> [TASK]: Extract precisely the lines of the entries below, from the first line through the line containing "S.camera = cam".

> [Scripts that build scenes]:
----------------------------------------

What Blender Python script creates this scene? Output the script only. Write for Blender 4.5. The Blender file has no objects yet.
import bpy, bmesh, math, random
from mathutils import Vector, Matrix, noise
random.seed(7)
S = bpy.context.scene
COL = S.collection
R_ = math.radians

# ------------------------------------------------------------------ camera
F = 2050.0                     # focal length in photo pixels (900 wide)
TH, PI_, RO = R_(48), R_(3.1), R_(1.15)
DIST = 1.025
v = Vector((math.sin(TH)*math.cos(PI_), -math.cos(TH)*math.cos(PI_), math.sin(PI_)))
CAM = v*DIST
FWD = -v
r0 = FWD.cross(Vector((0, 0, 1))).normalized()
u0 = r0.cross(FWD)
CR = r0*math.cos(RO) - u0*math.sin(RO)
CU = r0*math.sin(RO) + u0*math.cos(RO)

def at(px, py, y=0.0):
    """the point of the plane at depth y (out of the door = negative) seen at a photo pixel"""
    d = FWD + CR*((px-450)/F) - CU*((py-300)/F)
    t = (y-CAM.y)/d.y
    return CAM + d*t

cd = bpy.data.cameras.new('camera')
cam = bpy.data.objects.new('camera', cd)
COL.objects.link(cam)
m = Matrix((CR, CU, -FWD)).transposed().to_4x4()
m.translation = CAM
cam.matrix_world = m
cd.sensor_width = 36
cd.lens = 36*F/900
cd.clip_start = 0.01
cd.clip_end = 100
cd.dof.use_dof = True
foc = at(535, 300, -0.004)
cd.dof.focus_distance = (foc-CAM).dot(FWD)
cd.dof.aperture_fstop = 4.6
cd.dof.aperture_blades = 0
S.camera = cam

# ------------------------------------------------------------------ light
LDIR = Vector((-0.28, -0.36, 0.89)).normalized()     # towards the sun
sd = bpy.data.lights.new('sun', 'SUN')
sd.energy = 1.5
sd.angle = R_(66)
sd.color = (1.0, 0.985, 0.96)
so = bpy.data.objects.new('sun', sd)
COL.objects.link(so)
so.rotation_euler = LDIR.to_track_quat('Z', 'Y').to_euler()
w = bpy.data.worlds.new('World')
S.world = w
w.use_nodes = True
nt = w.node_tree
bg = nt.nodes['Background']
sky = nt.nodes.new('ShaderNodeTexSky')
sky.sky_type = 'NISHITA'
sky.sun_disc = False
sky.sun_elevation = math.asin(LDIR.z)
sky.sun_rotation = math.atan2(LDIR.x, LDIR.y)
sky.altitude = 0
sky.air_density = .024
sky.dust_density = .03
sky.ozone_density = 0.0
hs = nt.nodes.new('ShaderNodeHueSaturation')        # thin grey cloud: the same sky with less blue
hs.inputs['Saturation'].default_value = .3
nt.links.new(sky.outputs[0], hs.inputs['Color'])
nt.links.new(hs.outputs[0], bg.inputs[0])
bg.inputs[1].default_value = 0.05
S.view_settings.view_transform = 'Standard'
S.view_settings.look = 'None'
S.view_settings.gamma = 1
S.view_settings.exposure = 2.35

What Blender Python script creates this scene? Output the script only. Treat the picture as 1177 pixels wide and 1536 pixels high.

----------------------------------------

> [SOLUTION FOR THIS EXERCISE]:
What Blender Python script creates this scene? Output the script only. Write for Blender 4.5. The Blender file has no objects yet.
import bpy, bmesh, math, random
from mathutils import Vector, Matrix, noise
random.seed(7)
S = bpy.context.scene
COL = S.collection
R_ = math.radians

# ------------------------------------------------------------------ camera
F = 2050.0                     # focal length in photo pixels (900 wide)
TH, PI_, RO = R_(48), R_(3.1), R_(1.15)
DIST = 1.025
v = Vector((math.sin(TH)*math.cos(PI_), -math.cos(TH)*math.cos(PI_), math.sin(PI_)))
CAM = v*DIST
FWD = -v
r0 = FWD.cross(Vector((0, 0, 1))).normalized()
u0 = r0.cross(FWD)
CR = r0*math.cos(RO) - u0*math.sin(RO)
CU = r0*math.sin(RO) + u0*math.cos(RO)

def at(px, py, y=0.0):
    """the point of the plane at depth y (out of the door = negative) seen at a photo pixel"""
    d = FWD + CR*((px-450)/F) - CU*((py-300)/F)
    t = (y-CAM.y)/d.y
    return CAM + d*t

cd = bpy.data.cameras.new('camera')
cam = bpy.data.objects.new('camera', cd)
COL.objects.link(cam)
m = Matrix((CR, CU, -FWD)).transposed().to_4x4()
m.translation = CAM
cam.matrix_world = m
cd.sensor_width = 36
cd.lens = 36*F/900
cd.clip_start = 0.01
cd.clip_end = 100
cd.dof.use_dof = True
foc = at(535, 300, -0.004)
cd.dof.focus_distance = (foc-CAM).dot(FWD)
cd.dof.aperture_fstop = 4.6
cd.dof.aperture_blades = 0
S.camera = cam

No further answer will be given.